Sword Tricks

The Champagne sabering at Park City’s
St. Regis Hotel is the top pop of any ski vacation

All my out-of-town visitors arrive with one overriding interest: a trip to Park City. Accommodating them over the years has resulted in a standardized, half-day itinerary. It begins with a drive-about of “No Place to Park City.” Then, once car free, an amble up and down Main Street, including a respectful pause at the Banksy art and Cow’s ice cream shop. The setting sun ends the tour on the Mountain Terrace of the Deer Valley St. Regis Hotel for a glass of wine and the sabrage ritual.
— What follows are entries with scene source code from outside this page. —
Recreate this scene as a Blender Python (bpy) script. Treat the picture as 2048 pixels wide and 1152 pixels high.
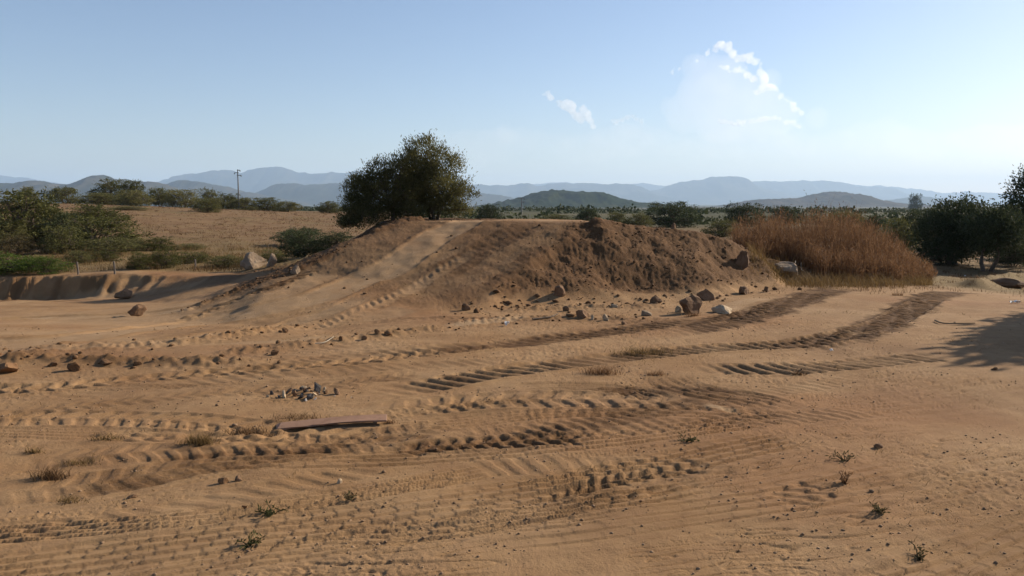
import bpy, bmesh, math, random
import numpy as np
from mathutils import Vector, Matrix
from mathutils.geometry import delaunay_2d_cdt
import mathutils.noise as mnoise

for _o in list(bpy.data.objects):
    bpy.data.objects.remove(_o)
scene = bpy.context.scene
C = scene.collection

# ------------------------------------------------------------------ camera
CAM_H = 1.7
FPX = 1547.0                       # focal length in pixels of a 2048 px wide frame
HORIZON = 408.0
PITCH = math.atan((576.0 - HORIZON) / FPX)
cam_d = bpy.data.cameras.new('camera')
cam_d.sensor_width = 36.0
cam_d.lens = 36.0 * FPX / 2048.0
cam_d.clip_start = 0.05
cam_d.clip_end = 200000.0
cam = bpy.data.objects.new('camera', cam_d)
cam.location = (0, 0, CAM_H)
cam.rotation_euler = (math.pi / 2 - PITCH, 0, 0)
C.objects.link(cam)
scene.camera = cam

# ------------------------------------------------------------------ light
SUN_AZ = math.radians(60.0)        # to the right of the viewing direction (+Y)
SUN_EL = math.radians(26.0)
world = bpy.data.worlds.new('World')
scene.world = world
world.use_nodes = True
wn = world.node_tree
wn.nodes.clear()
w_out = wn.nodes.new('ShaderNodeOutputWorld')
w_bg = wn.nodes.new('ShaderNodeBackground')
w_sky = wn.nodes.new('ShaderNodeTexSky')
w_sky.sky_type = 'NISHITA'
w_sky.sun_disc = False
w_sky.sun_elevation = SUN_EL
w_sky.sun_rotation = SUN_AZ
w_sky.altitude = 50.0
w_sky.air_density = 1.0
w_sky.dust_density = 0.5
w_sky.ozone_density = 2.4
w_bg.inputs['Strength'].default_value = 0.075
w_wb = wn.nodes.new('ShaderNodeMix')            # the camera's white balance, the same over the whole sky
w_wb.data_type = 'RGBA'; w_wb.blend_type = 'MULTIPLY'
w_wb.inputs[0].default_value = 1.0
w_wb.inputs[7].default_value = (1.05, 0.98, 1.0, 1.0)
wn.links.new(w_sky.outputs[0], w_wb.inputs[6])
wn.links.new(w_wb.outputs[2], w_bg.inputs['Color'])
wn.links.new(w_bg.outputs[0], w_out.inputs['Surface'])

sun_d = bpy.data.lights.new('sun', 'SUN')
sun_d.energy = 5.0
sun_d.angle = math.radians(0.55)
sun_d.color = (1.0, 0.86, 0.68)
sun = bpy.data.objects.new('sun', sun_d)
sun_dir = Vector((math.sin(SUN_AZ) * math.cos(SUN_EL), math.cos(SUN_AZ) * math.cos(SUN_EL), math.sin(SUN_EL)))
sun.rotation_euler = sun_dir.to_track_quat('Z', 'Y').to_euler()
sun.location = (30, 20, 30)
C.objects.link(sun)

scene.view_settings.view_transform = 'Standard'
scene.view_settings.look = 'None'
scene.view_settings.gamma = 1.0
scene.view_settings.use_curve_mapping = False
scene.view_settings.exposure = 0.84
scene.cycles.use_denoising = True
scene.cycles.max_bounces = 6
scene.cycles.transparent_max_bounces = 12
scene.cycles.volume_bounces = 2

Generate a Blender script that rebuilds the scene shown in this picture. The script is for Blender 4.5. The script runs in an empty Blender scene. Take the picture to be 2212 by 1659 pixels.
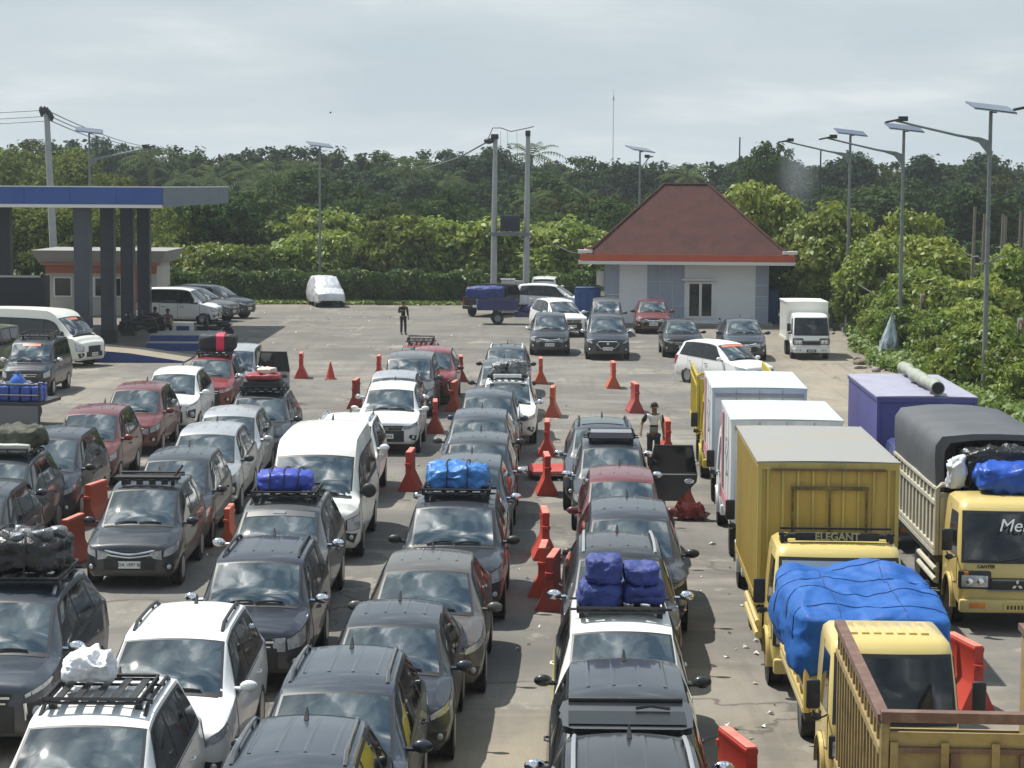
import bpy, bmesh, math, random
import numpy as np
from mathutils import Vector, Matrix, noise as mnoise
random.seed(7); np.random.seed(7)
R = math.radians
SC = bpy.context.scene
COL = SC.collection
# ------------------------------------------------------------ camera
CAM_H = 7.2; FPX = 4700.0; PITCH = R(5.22); ROLL = R(0.35)
_f = Vector((0, math.cos(PITCH), -math.sin(PITCH)))
_r0 = Vector((1, 0, 0)); _u0 = Vector((0, math.sin(PITCH), math.cos(PITCH)))
_r = _r0*math.cos(ROLL) + _u0*math.sin(ROLL); _u = _u0*math.cos(ROLL) - _r0*math.sin(ROLL)
cam = bpy.data.cameras.new('camera'); camo = bpy.data.objects.new('camera', cam); COL.objects.link(camo)
cam.sensor_width = 36; cam.lens = FPX/2212*36; cam.clip_start = .5; cam.clip_end = 6000
M = Matrix((_r, _u, -_f)).transposed().to_4x4(); M.translation = Vector((0, 0, CAM_H)); camo.matrix_world = M
SC.camera = camo
# ------------------------------------------------------------ sun, sky, exposure
SUN_EL, SUN_AZ = R(60), R(-52)          # azimuth from +Y toward +X
sd = Vector((math.sin(SUN_AZ)*math.cos(SUN_EL), math.cos(SUN_AZ)*math.cos(SUN_EL), math.sin(SUN_EL)))
sl = bpy.data.lights.new('sun', 'SUN'); sl.energy = 5.0; sl.angle = R(.6); sl.color = (1, .96, .88)
so = bpy.data.objects.new('sun', sl); COL.objects.link(so); so.rotation_euler = sd.to_track_quat('Z', 'Y').to_euler()
so.location = (0, 0, 60)
W = bpy.data.worlds.new('World'); SC.world = W; W.use_nodes = True
nt = W.node_tree; N = nt.nodes; LK = nt.links; N.clear()
def nn(t, **k):
    n = N.new(t)
    for a, b in k.items(): setattr(n, a, b)
    return n
out = nn('ShaderNodeOutputWorld'); bg = nn('ShaderNodeBackground'); LK.new(bg.outputs[0], out.inputs[0])
sky = nn('ShaderNodeTexSky', sky_type='NISHITA'); sky.sun_disc = False; sky.sun_elevation = SUN_EL; sky.sun_rotation = SUN_AZ
sky.air_density = 1.2; sky.dust_density = 3; sky.ozone_density = 1
tc = nn('ShaderNodeTexCoord'); sep = nn('ShaderNodeSeparateXYZ'); LK.new(tc.outputs['Generated'], sep.inputs[0])
def mathn(op, a, b=None, c=None, clamp=False):
    m = nn('ShaderNodeMath', operation=op); m.use_clamp = clamp
    for i, x in enumerate((a, b, c)):
        if x is None: continue
        if isinstance(x, (int, float)): m.inputs[i].default_value = x
        else: LK.new(x, m.inputs[i])
    return m.outputs[0]
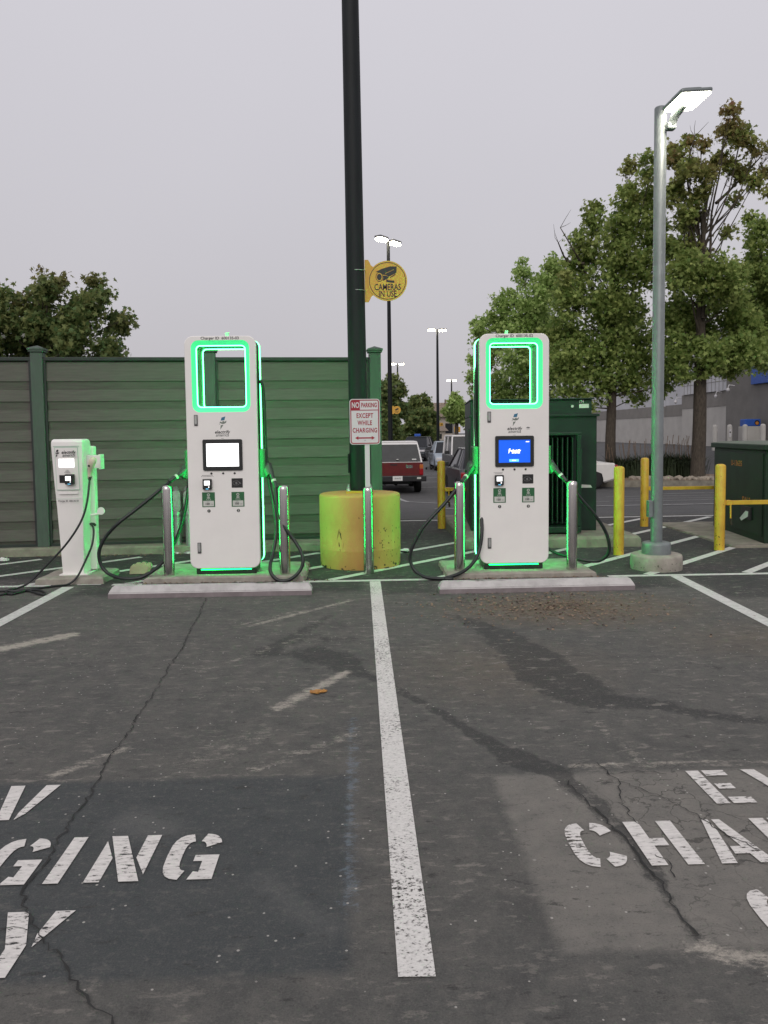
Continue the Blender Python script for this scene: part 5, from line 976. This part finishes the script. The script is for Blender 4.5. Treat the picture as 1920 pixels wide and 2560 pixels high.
p = at(1087, 1076, 104); mb = MB(); mb.lathe([(.001, -.25), (.25, 0), (.001, .25)], n=10); t = thing('porch_lamp', 'small lit porch lamp glowing at the foot of the second lamp pole', 'lamp', tuple(p)); mb.build('bulb', 'lamp_lit', t)
a = at(978 * S, 898 * S, 70); b = at(990 * S, 943 * S, 70); t = thing('board_sign', 'tall blank grey board standing beyond the parked off-roader', 'sign', (a.x, 70, 0)); mb = MB(); mb.box((0, 0, 0), (b.x - a.x, .25, a.z), .03); mb.build('board', 'stuccog', t)
p = at(943 * S + 200, 1072, 66); p = at(1142, 1073, 66); t = thing('yellow_road_sign', 'small yellow square sign before the tall grey board', 'sign', (p.x, 66, zg(p.x, 66))); h = p.z - zg(p.x, 66); mb = MB(); mb.tube([(0, .03, 0), (0, .03, h)], .03, 6); mb.build('post', 'galv', t); mb = MB(); mb.plate(rct(-.22, h - .25, .3, h + .2), -.01, 0); mb.plate([(-.12, h - .1), (.15, h + .05), (.2, h - .05)], -.014, -.0105, mi=1); mb.build('sign_plate', ['sign_yellow', 'black_ink'], t)

# ================================================================== VEHICLES
def wheel(parent, x, y, r=.33, w_=.2, s_=1):
    mb = MB(); mb.lathe([(r * .62, -w_ / 2), (r * .93, -w_ / 2), (r, -w_ / 2 + .03), (r, w_ / 2 - .03), (r * .93, w_ / 2), (r * .62, w_ / 2)], (x, y, r), 24, axis='x'); wl = mb.build('wheel', 'tyre', parent)
    mb = MB(); mb.lathe([(r * .62, -w_ / 2 + .02), (r * .5, -w_ / 2 + .05), (.04, -w_ / 2 + .03)] if s_ < 0 else [(r * .62, w_ / 2 - .02), (r * .5, w_ / 2 - .05), (.04, w_ / 2 - .03)], (x, y, r), 12, axis='x'); mb.build('rim', 'rim', wl)
def sideprism(mb, prof, hw, bev, mi=0, top_in=0):
    """side profile (y,z) extruded across x with rounded shoulders; points above belt lean inwards by top_in"""
    zs = [p[1] for p in prof]; z0, z1 = min(zs), max(zs)
    n = len(prof); cy = sum(p[0] for p in prof) / n; cz = (z0 + z1) / 2
    rings = []
    for x, f in ((-hw, bev), (-hw + bev * .7, 0), (hw - bev * .7, 0), (hw, bev)):
        L_ = []
        for (y, z) in prof:
            sy = y - math.copysign(min(abs(y - cy), f), y - cy) * (.8 if f else 0); sz = z - (math.copysign(f, z - cz) * .6 if f else 0); k = (z - z0) / (z1 - z0) * top_in; L_.append((x - math.copysign(k, x), sy, sz))
        rings.append(L_)
    vs = [p for r_ in rings for p in r_]
    mb.add(vs, [[i * n + j, i * n + (j + 1) % n, (i + 1) * n + (j + 1) % n, (i + 1) * n + j] for i in range(3) for j in range(n)], mi, False)
    mb.add(rings[0], [list(range(n))], mi); mb.add(rings[-1], [list(range(n))[::-1]], mi)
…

(Pardon my French!) Sabrage translates to “the ceremonial opening of a bottle of Champagne with a saber.” In other words, whacking off the top of a Champagne bottle with a sword as people watch. Or “sabering” for those who are more comfortable with English verbing.

Sabering Champagne bottles is a French tradition dating to the early 19th century. Its provenance is traceable to the Champagne House Veuve Clicquot Ponsardin in Reims (which is still in business and was designated a UNESCO World Heritage Site in 2015.) As the story goes, its owner—a 27-year-old widow—often entertained Napoleon’s cavalry officers into the wee hours. Taking to horse, they sought to impress her by sabering a bottle of her sparkling wine as they rode off.

A century later, in the day of John Jacob Astor IV, the St. Regis Hotel in New York City augmented its afternoon tea ritual with sabrage. Nowadays, more than 60 St. Regis properties around the world saber Champagne bottles at the end of each day.

Saber, the noun, is a bit of a mischaracterization, I think. If you scan the selection of custom Champagne sabers offered on Amazon.com, you’ll find they are more artsy, blunt-edged tools than honed-blade weapons—scaled down cutlasses evoking pirates not cavalry. The truth of the matter is that the bottle can be opened with a backhand stroke of a spatula or butter knife (or iPhone as a YouTube video demonstrates.) A Champagne bottle’s Achilles Heel is the intersection of the seam and the lip at the top of the neck. Strike it at the right angle and the resulting fracture causes the pressurized wine to blow off the corked top in a rooster tail of wine, froth and shards of glass.

It is a fine spectacle, especially at Deer Valley in the twilight, against the backdrop of Wasatch Mountains. From atop a boulder on the terrace, a bartender recounts the history of sabrage, and then 1-2-3-pop! the bottle is open in a flash of steel. It’s quick! But my visitors enjoy it and the Champagne that follows. What distinguishes it from other Salt Lake City spectacles—the Sunday morning broadcasts of the Tabernacle Choir, for instance—is the funicular that delivers spectator to spectacle: Two, glass-walled tram cars glide up and down the mountainside with a pneumatic purr. In this jaded tour guide’s view, however, the funicular is only slightly more attractive than the easy parking in the Deer Valley lot.